* [Scripts that build scenes]
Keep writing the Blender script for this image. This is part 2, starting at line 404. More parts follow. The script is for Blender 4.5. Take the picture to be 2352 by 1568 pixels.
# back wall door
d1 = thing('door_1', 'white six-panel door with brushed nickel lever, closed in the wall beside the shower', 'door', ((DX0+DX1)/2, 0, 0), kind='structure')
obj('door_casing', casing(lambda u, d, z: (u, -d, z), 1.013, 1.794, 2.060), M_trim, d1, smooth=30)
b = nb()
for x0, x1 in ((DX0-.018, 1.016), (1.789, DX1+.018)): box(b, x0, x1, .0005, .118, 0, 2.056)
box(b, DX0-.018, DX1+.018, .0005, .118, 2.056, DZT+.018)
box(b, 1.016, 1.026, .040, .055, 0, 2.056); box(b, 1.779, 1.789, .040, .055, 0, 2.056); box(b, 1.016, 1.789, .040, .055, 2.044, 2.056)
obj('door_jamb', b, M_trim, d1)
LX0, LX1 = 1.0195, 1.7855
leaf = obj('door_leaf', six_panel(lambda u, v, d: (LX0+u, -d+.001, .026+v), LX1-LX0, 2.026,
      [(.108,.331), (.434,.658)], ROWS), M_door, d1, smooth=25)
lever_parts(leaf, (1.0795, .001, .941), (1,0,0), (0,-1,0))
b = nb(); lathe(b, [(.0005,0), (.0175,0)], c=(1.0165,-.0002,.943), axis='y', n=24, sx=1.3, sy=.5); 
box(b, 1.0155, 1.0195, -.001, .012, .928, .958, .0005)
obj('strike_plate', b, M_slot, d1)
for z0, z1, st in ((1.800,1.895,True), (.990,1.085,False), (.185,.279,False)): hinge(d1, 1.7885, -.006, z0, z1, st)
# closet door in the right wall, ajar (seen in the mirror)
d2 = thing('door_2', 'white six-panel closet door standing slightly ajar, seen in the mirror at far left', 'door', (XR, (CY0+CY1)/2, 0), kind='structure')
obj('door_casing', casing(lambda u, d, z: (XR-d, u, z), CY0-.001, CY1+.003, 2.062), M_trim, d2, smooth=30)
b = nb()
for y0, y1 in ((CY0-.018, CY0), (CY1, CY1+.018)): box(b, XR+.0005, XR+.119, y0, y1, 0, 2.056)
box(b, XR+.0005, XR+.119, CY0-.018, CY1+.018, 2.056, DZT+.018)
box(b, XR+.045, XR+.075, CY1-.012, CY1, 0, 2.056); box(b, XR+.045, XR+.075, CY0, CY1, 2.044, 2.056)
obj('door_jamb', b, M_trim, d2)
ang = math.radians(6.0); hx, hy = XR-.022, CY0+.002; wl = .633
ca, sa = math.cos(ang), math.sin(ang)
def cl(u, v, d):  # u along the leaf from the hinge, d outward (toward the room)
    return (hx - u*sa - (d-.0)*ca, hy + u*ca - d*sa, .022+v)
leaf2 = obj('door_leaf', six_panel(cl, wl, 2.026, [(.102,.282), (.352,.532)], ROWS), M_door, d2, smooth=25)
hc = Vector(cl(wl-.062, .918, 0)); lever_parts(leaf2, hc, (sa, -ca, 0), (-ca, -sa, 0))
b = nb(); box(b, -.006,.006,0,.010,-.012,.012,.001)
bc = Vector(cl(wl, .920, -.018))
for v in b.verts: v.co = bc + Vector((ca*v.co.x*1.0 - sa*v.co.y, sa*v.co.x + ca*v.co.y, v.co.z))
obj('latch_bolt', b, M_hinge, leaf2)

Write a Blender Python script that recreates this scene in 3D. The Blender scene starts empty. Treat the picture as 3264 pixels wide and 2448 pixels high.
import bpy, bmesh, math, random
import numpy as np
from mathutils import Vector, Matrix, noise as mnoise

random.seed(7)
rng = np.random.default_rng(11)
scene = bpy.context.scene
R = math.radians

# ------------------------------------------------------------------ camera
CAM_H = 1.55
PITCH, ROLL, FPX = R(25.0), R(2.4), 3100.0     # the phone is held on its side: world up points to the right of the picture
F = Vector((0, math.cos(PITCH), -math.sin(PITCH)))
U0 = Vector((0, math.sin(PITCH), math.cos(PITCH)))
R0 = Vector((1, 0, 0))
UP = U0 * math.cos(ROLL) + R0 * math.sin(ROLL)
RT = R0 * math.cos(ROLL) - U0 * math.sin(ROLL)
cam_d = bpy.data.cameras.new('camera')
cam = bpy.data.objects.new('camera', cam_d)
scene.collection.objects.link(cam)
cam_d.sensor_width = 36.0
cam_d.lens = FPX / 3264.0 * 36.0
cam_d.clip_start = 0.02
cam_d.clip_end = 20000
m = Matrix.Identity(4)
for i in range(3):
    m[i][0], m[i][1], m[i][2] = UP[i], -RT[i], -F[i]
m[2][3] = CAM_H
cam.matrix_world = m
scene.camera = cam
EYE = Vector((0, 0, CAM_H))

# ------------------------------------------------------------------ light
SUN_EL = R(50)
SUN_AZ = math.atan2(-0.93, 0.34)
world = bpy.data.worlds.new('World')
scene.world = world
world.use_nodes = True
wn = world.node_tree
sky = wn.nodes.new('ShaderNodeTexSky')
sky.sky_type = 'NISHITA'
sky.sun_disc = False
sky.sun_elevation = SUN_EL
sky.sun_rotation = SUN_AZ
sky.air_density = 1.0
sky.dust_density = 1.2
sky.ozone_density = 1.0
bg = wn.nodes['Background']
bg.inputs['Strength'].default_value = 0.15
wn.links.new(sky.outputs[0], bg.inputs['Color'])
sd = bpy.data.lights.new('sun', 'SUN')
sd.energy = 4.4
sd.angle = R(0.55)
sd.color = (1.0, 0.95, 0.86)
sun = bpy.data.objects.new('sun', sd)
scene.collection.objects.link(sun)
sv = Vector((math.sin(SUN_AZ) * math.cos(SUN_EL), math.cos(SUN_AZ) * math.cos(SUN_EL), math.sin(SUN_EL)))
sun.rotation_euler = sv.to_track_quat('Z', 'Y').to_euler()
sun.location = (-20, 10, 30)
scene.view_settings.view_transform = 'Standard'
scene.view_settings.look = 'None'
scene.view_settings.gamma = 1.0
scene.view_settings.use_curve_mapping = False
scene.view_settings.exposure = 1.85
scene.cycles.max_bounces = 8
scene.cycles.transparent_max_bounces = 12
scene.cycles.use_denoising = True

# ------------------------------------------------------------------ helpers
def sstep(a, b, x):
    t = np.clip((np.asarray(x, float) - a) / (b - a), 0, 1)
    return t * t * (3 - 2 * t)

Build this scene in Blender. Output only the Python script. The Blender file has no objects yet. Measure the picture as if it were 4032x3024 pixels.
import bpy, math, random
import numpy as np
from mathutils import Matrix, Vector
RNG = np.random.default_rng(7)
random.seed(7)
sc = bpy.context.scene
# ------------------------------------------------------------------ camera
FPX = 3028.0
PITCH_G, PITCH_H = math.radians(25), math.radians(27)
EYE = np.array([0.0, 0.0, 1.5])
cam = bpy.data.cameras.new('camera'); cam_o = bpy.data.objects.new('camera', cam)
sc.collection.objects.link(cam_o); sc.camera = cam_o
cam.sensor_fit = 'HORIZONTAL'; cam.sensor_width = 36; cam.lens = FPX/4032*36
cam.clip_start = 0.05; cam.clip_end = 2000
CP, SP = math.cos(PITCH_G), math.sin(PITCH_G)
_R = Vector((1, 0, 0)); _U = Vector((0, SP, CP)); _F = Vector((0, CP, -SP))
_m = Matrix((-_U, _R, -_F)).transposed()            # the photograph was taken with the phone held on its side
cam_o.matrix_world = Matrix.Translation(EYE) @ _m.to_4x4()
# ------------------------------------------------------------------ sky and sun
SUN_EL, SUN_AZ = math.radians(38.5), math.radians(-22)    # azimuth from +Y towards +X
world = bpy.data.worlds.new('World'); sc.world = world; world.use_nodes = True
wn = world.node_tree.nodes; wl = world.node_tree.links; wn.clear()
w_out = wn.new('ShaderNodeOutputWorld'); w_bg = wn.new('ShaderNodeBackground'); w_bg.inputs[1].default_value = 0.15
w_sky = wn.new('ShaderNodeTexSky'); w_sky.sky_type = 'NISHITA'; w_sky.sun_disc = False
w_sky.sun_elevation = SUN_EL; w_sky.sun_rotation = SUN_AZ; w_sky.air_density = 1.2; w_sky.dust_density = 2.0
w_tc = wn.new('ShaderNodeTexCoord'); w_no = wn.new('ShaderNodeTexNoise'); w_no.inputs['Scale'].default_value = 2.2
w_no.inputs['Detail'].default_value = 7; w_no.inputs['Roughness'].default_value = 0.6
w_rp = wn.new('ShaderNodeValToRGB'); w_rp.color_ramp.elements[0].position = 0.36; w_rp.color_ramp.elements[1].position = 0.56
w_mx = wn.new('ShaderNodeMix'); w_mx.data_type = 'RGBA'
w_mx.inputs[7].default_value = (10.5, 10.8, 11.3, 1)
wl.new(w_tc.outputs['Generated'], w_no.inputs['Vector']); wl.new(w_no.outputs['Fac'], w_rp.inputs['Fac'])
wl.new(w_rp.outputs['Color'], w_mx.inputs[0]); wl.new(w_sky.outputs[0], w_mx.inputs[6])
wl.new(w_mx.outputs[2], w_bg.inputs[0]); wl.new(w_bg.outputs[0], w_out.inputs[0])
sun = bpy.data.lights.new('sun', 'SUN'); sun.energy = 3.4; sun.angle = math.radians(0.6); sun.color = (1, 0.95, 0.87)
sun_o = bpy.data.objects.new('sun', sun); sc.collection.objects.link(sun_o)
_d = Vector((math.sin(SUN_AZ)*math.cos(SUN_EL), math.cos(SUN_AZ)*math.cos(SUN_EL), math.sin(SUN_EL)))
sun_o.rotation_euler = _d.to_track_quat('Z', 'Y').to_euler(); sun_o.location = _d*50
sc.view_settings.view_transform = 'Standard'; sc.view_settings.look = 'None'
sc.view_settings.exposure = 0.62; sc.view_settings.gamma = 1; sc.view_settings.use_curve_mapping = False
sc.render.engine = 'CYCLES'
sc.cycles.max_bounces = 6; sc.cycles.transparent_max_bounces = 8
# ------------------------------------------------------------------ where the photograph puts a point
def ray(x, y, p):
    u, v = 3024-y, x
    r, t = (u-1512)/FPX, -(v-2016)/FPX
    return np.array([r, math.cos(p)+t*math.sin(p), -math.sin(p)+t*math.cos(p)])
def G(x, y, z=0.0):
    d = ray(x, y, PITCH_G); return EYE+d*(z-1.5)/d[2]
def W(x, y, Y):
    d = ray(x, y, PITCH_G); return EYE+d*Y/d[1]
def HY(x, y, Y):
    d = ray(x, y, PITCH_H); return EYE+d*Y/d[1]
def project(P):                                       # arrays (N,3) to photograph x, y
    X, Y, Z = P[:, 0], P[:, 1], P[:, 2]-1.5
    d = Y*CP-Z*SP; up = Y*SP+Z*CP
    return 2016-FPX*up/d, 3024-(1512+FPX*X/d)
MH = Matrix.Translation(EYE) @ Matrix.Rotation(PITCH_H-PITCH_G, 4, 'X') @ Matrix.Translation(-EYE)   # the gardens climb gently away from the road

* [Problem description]
Provide solely the number of lines in the data that include the word "pixels".

* [Result for this exercise]
3